I agree with @The Photon answer.
First, as @The Photon noted, the force $F$ in the formula is the force that the electric field exerts on the charge. Consequently the negative sign in the formula is for the work done by an electric field where the force of the field on the charge is opposite to the direction of movement of the charge. This means the electric field is doing negative work on the charge taking energy from the charge and storing it as electrostatic potential energy (increasing its electrical potential). The charge gets that energy from an external electrostatic force that does an equal amount of positive work on the charge. The gravity analogy is taking a mass at rest off the ground and placing it at rest a height $h$ above the ground. You do positive work $mgh$ to move the mass. Gravity does an equal amount of negative work $-mgh$ taking the energy you supplied and storing it as gravitational potential energy
Note, however, that if instead the electrostatic force in the same direction as the movement of the charge, the field would be doing positive work decreasing the electrostatic potential energy of the charge and giving it kinetic energy. The gravity analogy is the positive work done by gravity on a falling object.

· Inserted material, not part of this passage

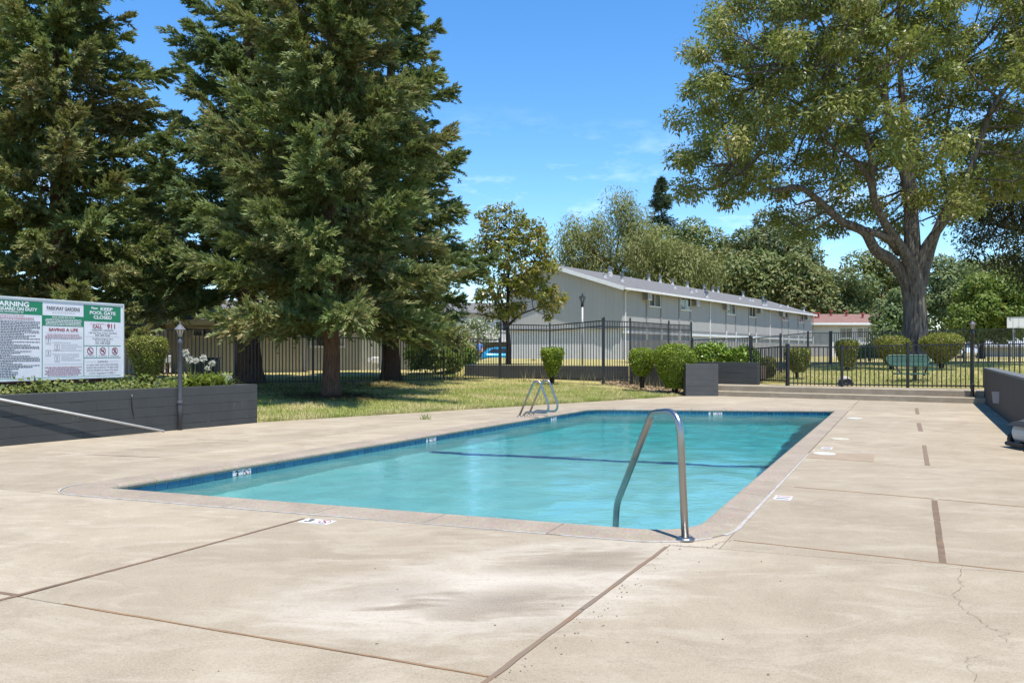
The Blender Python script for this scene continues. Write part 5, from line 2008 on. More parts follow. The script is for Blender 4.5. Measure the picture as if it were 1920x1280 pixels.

So to a certain extent the selection of the sign is arbitrary. However in electrostatics the potential at an infinite distance from a fixed positive point charge is arbitrarily assigned zero potential. This is logical since the strength of the field of the point charge approaches zero an infinite distance away. Now if another “test” charge at that infinite distance is to be moved toward the fixed positive charge its potential will either increase or decrease depending on the polarity of the test charge. If the test charge is negative, in moving it towards the fixed positive charge the field will do positive work and the potential of the charge will decrease. If the test charge is positive, the field will do negative work and increase its potential. The latter is the basis of the formula.
Hope this along with the other answers helps.